### WRITTEN PROBLEM
Using the data below, repeat all of it precisely.

+--

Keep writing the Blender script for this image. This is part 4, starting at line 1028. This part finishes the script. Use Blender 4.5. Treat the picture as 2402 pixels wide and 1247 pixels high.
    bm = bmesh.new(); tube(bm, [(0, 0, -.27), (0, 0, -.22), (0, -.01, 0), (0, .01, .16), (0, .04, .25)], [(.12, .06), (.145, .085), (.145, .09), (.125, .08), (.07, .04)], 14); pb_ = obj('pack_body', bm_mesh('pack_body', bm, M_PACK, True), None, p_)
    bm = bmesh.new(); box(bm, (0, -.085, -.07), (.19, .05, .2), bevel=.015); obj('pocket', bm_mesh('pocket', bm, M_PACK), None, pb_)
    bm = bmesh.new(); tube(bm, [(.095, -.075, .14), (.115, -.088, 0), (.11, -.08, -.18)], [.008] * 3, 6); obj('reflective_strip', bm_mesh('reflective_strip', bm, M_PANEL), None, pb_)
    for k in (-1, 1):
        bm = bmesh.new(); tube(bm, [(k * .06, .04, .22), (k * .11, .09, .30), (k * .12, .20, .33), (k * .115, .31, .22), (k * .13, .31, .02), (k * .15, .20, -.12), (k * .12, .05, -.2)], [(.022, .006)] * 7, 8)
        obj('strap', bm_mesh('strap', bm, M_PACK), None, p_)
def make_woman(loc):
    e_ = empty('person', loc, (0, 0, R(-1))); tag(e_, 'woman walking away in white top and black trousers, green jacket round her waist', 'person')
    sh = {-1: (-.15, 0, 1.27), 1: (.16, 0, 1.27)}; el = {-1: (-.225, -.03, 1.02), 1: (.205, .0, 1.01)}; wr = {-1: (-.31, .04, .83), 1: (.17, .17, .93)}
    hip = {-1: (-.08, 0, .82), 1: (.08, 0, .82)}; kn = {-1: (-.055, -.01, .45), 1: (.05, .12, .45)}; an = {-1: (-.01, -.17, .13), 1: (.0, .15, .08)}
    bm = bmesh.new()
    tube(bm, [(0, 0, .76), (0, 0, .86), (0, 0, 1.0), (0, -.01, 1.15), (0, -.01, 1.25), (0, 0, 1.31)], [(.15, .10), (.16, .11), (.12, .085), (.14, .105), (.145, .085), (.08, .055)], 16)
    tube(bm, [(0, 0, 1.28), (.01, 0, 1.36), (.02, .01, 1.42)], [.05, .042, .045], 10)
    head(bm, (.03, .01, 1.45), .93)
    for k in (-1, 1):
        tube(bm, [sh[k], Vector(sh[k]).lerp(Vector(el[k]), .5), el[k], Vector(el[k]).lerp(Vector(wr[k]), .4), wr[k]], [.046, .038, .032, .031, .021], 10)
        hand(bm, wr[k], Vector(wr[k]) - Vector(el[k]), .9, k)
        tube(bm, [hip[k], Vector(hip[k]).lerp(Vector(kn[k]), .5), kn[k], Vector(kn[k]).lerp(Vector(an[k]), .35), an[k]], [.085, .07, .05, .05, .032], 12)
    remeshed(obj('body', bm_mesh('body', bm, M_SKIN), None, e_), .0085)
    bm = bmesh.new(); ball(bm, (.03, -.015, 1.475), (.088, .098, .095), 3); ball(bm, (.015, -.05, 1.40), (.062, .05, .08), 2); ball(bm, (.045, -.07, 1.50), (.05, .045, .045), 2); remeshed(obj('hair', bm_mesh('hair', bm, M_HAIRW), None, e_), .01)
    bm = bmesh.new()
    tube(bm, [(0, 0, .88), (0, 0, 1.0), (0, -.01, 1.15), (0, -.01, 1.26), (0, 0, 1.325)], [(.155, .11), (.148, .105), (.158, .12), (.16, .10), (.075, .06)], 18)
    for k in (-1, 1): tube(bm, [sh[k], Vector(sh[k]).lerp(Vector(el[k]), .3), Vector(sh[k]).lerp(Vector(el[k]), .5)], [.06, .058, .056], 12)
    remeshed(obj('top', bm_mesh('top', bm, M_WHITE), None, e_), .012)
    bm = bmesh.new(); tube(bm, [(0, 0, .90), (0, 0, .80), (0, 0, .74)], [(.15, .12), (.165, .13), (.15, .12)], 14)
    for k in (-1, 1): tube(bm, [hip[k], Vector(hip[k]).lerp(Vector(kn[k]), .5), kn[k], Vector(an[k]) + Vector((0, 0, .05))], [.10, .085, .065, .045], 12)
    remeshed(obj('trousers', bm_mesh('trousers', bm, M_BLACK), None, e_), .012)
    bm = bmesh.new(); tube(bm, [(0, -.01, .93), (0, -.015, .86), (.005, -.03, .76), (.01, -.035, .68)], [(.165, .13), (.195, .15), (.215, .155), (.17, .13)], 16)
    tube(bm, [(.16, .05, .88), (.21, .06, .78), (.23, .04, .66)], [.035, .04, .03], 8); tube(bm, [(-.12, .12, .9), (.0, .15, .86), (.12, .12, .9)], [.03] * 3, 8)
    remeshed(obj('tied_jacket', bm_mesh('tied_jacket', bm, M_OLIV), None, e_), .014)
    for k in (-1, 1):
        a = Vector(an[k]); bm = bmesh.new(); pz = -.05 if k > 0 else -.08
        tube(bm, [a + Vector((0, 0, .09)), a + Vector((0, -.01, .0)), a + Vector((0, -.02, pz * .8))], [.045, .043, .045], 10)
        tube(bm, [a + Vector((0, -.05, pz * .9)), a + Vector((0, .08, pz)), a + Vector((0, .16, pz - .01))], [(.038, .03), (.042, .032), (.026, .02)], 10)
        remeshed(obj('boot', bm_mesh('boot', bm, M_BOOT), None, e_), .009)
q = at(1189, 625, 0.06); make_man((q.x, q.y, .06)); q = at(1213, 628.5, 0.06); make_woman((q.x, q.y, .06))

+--

### FINAL RESULT
Keep writing the Blender script for this image. This is part 4, starting at line 1028. This part finishes the script. Use Blender 4.5. Treat the picture as 2402 pixels wide and 1247 pixels high.
    bm = bmesh.new(); tube(bm, [(0, 0, -.27), (0, 0, -.22), (0, -.01, 0), (0, .01, .16), (0, .04, .25)], [(.12, .06), (.145, .085), (.145, .09), (.125, .08), (.07, .04)], 14); pb_ = obj('pack_body', bm_mesh('pack_body', bm, M_PACK, True), None, p_)
    bm = bmesh.new(); box(bm, (0, -.085, -.07), (.19, .05, .2), bevel=.015); obj('pocket', bm_mesh('pocket', bm, M_PACK), None, pb_)
    bm = bmesh.new(); tube(bm, [(.095, -.075, .14), (.115, -.088, 0), (.11, -.08, -.18)], [.008] * 3, 6); obj('reflective_strip', bm_mesh('reflective_strip', bm, M_PANEL), None, pb_)
    for k in (-1, 1):
        bm = bmesh.new(); tube(bm, [(k * .06, .04, .22), (k * .11, .09, .30), (k * .12, .20, .33), (k * .115, .31, .22), (k * .13, .31, .02), (k * .15, .20, -.12), (k * .12, .05, -.2)], [(.022, .006)] * 7, 8)
        obj('strap', bm_mesh('strap', bm, M_PACK), None, p_)
def make_woman(loc):
    e_ = empty('person', loc, (0, 0, R(-1))); tag(e_, 'woman walking away in white top and black trousers, green jacket round her waist', 'person')
    sh = {-1: (-.15, 0, 1.27), 1: (.16, 0, 1.27)}; el = {-1: (-.225, -.03, 1.02), 1: (.205, .0, 1.01)}; wr = {-1: (-.31, .04, .83), 1: (.17, .17, .93)}
    hip = {-1: (-.08, 0, .82), 1: (.08, 0, .82)}; kn = {-1: (-.055, -.01, .45), 1: (.05, .12, .45)}; an = {-1: (-.01, -.17, .13), 1: (.0, .15, .08)}
    bm = bmesh.new()
    tube(bm, [(0, 0, .76), (0, 0, .86), (0, 0, 1.0), (0, -.01, 1.15), (0, -.01, 1.25), (0, 0, 1.31)], [(.15, .10), (.16, .11), (.12, .085), (.14, .105), (.145, .085), (.08, .055)], 16)
    tube(bm, [(0, 0, 1.28), (.01, 0, 1.36), (.02, .01, 1.42)], [.05, .042, .045], 10)
    head(bm, (.03, .01, 1.45), .93)
    for k in (-1, 1):
        tube(bm, [sh[k], Vector(sh[k]).lerp(Vector(el[k]), .5), el[k], Vector(el[k]).lerp(Vector(wr[k]), .4), wr[k]], [.046, .038, .032, .031, .021], 10)
        hand(bm, wr[k], Vector(wr[k]) - Vector(el[k]), .9, k)
        tube(bm, [hip[k], Vector(hip[k]).lerp(Vector(kn[k]), .5), kn[k], Vector(kn[k]).lerp(Vector(an[k]), .35), an[k]], [.085, .07, .05, .05, .032], 12)
    remeshed(obj('body', bm_mesh('body', bm, M_SKIN), None, e_), .0085)
    bm = bmesh.new(); ball(bm, (.03, -.015, 1.475), (.088, .098, .095), 3); ball(bm, (.015, -.05, 1.40), (.062, .05, .08), 2); ball(bm, (.045, -.07, 1.50), (.05, .045, .045), 2); remeshed(obj('hair', bm_mesh('hair', bm, M_HAIRW), None, e_), .01)
    bm = bmesh.new()
    tube(bm, [(0, 0, .88), (0, 0, 1.0), (0, -.01, 1.15), (0, -.01, 1.26), (0, 0, 1.325)], [(.155, .11), (.148, .105), (.158, .12), (.16, .10), (.075, .06)], 18)
    for k in (-1, 1): tube(bm, [sh[k], Vector(sh[k]).lerp(Vector(el[k]), .3), Vector(sh[k]).lerp(Vector(el[k]), .5)], [.06, .058, .056], 12)
    remeshed(obj('top', bm_mesh('top', bm, M_WHITE), None, e_), .012)
    bm = bmesh.new(); tube(bm, [(0, 0, .90), (0, 0, .80), (0, 0, .74)], [(.15, .12), (.165, .13), (.15, .12)], 14)
    for k in (-1, 1): tube(bm, [hip[k], Vector(hip[k]).lerp(Vector(kn[k]), .5), kn[k], Vector(an[k]) + Vector((0, 0, .05))], [.10, .085, .065, .045], 12)
    remeshed(obj('trousers', bm_mesh('trousers', bm, M_BLACK), None, e_), .012)
    bm = bmesh.new(); tube(bm, [(0, -.01, .93), (0, -.015, .86), (.005, -.03, .76), (.01, -.035, .68)], [(.165, .13), (.195, .15), (.215, .155), (.17, .13)], 16)
    tube(bm, [(.16, .05, .88), (.21, .06, .78), (.23, .04, .66)], [.035, .04, .03], 8); tube(bm, [(-.12, .12, .9), (.0, .15, .86), (.12, .12, .9)], [.03] * 3, 8)
    remeshed(obj('tied_jacket', bm_mesh('tied_jacket', bm, M_OLIV), None, e_), .014)
    for k in (-1, 1):
        a = Vector(an[k]); bm = bmesh.new(); pz = -.05 if k > 0 else -.08
        tube(bm, [a + Vector((0, 0, .09)), a + Vector((0, -.01, .0)), a + Vector((0, -.02, pz * .8))], [.045, .043, .045], 10)
        tube(bm, [a + Vector((0, -.05, pz * .9)), a + Vector((0, .08, pz)), a + Vector((0, .16, pz - .01))], [(.038, .03), (.042, .032), (.026, .02)], 10)
        remeshed(obj('boot', bm_mesh('boot', bm, M_BOOT), None, e_), .009)
q = at(1189, 625, 0.06); make_man((q.x, q.y, .06)); q = at(1213, 628.5, 0.06); make_woman((q.x, q.y, .06))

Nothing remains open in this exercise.